An affirmative stance taken by the W3C would be preferable
for many reasons, but the IETF's 'text/html' registration
could do in a pinch. I'm not willing to make that formal
proposal without asking the W3C some more questions and
giving them more time to consider the aspects of the device
upload specification that they have never addressed in
public at all, and in most cases have not addressed even
within their members-only HTML Working Group discussion areas:
First, the Content-device header, which would enable a server
to tell whether a picture, for example, came from a scanner or
a camera, or whether a sound file came from disk or a microphone.
Second, the Content-type-alternates header, which would allow
for some rudimentary content negotiation, for example sending a
jpeg when the gif format was unsupported or vice versa.
Third, the MAXTIME attribute, which would allow compressed
media with nonzero durations (e.g., sound and video but not
images or text) to be limited by a maximum number of seconds
instead of the less useful maximum number of bytes.

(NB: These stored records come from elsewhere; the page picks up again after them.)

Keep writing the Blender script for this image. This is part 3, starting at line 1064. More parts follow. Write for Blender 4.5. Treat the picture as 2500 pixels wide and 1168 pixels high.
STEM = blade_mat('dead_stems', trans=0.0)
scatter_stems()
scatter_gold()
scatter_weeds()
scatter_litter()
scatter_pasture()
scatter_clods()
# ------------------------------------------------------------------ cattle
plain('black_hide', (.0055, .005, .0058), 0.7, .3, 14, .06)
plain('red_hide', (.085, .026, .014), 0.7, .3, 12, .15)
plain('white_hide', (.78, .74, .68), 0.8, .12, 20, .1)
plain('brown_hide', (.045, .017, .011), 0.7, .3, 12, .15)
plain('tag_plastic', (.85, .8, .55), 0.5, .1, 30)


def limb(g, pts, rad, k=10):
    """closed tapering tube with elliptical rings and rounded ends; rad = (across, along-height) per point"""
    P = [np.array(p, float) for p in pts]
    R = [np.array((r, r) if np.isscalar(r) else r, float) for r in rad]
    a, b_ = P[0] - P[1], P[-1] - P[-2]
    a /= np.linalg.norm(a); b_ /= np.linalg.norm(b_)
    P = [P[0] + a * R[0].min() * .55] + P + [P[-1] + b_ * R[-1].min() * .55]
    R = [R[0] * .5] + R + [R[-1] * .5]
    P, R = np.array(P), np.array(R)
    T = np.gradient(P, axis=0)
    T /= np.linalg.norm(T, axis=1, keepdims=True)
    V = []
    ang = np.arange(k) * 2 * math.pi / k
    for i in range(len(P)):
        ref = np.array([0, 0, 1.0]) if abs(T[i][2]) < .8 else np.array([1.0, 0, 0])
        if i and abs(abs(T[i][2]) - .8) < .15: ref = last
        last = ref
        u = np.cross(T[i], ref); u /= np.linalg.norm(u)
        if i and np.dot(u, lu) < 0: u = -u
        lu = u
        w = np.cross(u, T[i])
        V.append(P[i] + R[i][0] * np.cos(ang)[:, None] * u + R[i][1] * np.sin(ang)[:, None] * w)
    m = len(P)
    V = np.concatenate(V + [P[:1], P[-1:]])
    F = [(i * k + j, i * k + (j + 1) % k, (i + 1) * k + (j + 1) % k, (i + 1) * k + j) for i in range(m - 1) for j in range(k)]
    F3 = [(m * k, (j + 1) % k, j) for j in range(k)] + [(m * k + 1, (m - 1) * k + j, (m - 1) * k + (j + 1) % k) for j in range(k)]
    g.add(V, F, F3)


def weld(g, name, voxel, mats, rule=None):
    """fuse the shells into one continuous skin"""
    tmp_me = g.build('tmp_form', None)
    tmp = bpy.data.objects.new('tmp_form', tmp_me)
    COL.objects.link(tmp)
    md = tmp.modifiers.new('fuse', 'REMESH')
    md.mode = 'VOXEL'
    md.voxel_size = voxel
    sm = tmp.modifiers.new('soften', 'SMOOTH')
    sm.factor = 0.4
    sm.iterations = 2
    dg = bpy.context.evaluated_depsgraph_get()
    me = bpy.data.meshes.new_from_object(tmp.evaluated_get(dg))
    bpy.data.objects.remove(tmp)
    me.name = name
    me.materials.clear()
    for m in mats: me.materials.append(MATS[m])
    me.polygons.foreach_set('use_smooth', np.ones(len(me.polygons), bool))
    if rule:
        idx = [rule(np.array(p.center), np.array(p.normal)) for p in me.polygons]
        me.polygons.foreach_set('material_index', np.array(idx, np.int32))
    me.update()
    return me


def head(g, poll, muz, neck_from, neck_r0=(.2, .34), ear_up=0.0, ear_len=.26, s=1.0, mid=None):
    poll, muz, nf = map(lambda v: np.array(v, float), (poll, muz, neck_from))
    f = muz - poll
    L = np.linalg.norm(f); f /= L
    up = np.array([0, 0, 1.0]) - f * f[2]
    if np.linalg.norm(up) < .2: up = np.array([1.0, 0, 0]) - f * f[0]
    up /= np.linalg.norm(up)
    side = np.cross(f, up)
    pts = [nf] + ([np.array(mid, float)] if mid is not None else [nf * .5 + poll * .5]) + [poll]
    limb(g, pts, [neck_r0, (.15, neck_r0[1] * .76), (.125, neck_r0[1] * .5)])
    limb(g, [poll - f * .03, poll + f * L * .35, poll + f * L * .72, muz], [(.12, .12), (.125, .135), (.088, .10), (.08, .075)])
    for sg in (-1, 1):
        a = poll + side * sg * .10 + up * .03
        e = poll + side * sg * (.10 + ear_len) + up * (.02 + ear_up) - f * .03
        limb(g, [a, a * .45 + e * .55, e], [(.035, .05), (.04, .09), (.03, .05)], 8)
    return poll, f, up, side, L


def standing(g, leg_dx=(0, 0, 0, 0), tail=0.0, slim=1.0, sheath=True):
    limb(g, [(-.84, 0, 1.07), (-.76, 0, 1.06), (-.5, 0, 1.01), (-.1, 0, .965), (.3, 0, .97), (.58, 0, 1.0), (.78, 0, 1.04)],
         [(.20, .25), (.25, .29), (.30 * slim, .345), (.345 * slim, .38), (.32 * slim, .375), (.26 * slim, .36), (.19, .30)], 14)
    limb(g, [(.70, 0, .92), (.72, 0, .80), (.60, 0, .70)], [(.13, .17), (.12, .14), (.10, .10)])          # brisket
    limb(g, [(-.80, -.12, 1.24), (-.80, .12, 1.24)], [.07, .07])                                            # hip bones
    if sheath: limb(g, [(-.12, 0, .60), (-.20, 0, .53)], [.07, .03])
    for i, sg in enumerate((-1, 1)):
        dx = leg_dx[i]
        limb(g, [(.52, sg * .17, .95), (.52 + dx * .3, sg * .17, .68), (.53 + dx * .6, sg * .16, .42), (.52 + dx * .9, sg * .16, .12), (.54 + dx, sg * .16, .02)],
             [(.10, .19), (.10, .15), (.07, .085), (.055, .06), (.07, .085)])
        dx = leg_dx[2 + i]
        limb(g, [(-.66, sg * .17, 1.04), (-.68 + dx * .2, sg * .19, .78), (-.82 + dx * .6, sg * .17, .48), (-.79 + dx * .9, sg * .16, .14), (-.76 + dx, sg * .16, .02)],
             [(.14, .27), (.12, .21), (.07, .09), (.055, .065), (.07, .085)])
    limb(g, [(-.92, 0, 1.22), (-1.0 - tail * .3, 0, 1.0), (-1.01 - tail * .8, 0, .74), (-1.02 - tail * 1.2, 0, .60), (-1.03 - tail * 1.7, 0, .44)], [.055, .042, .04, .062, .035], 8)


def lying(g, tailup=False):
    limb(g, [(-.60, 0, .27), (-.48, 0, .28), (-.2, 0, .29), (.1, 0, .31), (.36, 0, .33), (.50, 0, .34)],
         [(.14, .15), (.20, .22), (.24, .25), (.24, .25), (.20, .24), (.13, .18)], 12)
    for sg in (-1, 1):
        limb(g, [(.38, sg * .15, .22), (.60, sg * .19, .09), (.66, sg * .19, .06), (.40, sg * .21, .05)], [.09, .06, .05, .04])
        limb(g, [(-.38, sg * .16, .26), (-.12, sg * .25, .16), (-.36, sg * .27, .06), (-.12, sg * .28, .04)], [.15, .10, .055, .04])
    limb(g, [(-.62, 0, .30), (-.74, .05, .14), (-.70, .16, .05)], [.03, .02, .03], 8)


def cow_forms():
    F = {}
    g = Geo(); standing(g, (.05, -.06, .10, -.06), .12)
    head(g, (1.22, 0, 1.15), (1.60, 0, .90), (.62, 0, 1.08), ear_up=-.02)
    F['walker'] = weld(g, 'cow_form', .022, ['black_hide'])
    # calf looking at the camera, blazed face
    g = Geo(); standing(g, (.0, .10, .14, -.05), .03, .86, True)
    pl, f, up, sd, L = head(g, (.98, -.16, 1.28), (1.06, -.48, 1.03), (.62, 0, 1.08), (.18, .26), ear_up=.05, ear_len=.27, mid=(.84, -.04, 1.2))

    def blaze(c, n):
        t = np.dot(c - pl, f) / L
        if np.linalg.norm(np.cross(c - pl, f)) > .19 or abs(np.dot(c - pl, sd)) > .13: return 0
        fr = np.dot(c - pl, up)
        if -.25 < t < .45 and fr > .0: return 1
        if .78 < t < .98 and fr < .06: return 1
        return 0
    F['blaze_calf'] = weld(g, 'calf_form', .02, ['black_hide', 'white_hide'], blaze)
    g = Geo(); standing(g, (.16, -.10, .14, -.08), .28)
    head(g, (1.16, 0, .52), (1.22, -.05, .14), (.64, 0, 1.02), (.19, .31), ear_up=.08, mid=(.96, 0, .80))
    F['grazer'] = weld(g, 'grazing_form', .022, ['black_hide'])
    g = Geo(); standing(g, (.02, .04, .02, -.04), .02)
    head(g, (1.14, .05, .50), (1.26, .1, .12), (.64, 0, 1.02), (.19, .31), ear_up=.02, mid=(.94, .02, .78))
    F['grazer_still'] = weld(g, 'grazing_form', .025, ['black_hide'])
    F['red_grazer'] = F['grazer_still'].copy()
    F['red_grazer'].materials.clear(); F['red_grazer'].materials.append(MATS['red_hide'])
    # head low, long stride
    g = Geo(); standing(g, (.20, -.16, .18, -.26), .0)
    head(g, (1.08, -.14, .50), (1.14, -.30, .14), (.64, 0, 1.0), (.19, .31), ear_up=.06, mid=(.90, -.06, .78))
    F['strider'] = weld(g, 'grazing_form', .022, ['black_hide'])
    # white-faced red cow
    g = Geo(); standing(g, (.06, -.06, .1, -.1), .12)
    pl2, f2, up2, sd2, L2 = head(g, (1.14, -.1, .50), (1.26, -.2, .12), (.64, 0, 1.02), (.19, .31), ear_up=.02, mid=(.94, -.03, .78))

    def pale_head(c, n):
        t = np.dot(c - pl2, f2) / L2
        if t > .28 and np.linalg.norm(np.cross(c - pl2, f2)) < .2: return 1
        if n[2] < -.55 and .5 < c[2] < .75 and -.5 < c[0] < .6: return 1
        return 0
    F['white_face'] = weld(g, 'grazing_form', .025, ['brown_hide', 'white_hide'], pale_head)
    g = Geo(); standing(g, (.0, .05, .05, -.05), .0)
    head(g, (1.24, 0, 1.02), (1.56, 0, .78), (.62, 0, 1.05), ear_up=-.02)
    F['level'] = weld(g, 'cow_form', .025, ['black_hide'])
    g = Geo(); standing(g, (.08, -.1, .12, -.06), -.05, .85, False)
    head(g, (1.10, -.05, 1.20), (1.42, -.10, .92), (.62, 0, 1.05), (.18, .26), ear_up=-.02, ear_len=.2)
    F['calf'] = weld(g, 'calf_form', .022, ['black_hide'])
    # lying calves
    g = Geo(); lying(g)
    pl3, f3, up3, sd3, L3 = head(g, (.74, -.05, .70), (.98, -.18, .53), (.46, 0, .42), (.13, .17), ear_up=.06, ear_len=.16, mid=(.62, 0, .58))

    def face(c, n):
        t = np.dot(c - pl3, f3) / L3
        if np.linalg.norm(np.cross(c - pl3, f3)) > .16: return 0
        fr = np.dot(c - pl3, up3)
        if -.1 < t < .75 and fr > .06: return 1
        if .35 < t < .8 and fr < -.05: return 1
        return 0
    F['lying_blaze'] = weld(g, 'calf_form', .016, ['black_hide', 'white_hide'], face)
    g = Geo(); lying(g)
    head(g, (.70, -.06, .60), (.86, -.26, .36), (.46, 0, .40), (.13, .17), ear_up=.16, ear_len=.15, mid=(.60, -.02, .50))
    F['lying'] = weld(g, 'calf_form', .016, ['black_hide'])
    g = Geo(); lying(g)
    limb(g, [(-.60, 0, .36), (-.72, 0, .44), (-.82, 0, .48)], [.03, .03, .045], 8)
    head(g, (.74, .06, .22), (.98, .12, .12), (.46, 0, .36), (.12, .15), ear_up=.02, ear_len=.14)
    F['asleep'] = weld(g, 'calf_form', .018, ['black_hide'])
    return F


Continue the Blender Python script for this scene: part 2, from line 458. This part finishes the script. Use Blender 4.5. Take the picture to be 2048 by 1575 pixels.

Forth, the various security considerations in the draft:
http://www.bovik.org/device-upload.html#Security
Fifth, there is the matter mentioned above, regarding the
selection of a default input DEVICE, upon which the HTML Working
Group chair and I have agreed to disagree. This is a vital
issue because of the legacy implementations that browsers have
chosen for the ACCEPT attribute, using it as a filename pattern
instead of a list of MIME types. The presence of the DEVICE
attribute would allow them to make a clean break from that
legacy interpretation of ACCEPT, removing one of the claimed
barriers to implementation.
There are other minor issues too, but the first two above are
very important because they were brought about by the specific
requests of the IETF Application Area during the IANA
Content-type header registration process. The W3C has
repeatedly refused to accept revisions to the original flawed
NOTE -- http://www.w3.org/TR/device-upload -- in accord with
those recommendations from the IETF, even after revisions were
submitted by another of the W3C's own members. If the W3C
continues to refuse revisions to multipart/form-data header
parameters explicitly rejected by the IETF, why shouldn't the
IETF make a corresponding amendment to the text/html MIME
type registration?
What's wrong with using other applications that can do
exactly the same thing?
That's the heart of the matter: What will people actually use
for educational applications?
The best implementations of the best specification aren't worth
the electrons they're written on unless they actually benefit
educational applications such as spoken language instruction,
along with asynchronous audio conferencing, transcription from
dictation, and the high-quality transmission of device input
under low-bandwidth conditions. That last problem would benefit
more of the decision-making Internet community than any
educational application -- imagine! high-quality async voice
messaging on your portable wireless box!!! -- but is not
the source of my passion for the last remaining anytime/anyplace
learning hurdle: spoken language instruction.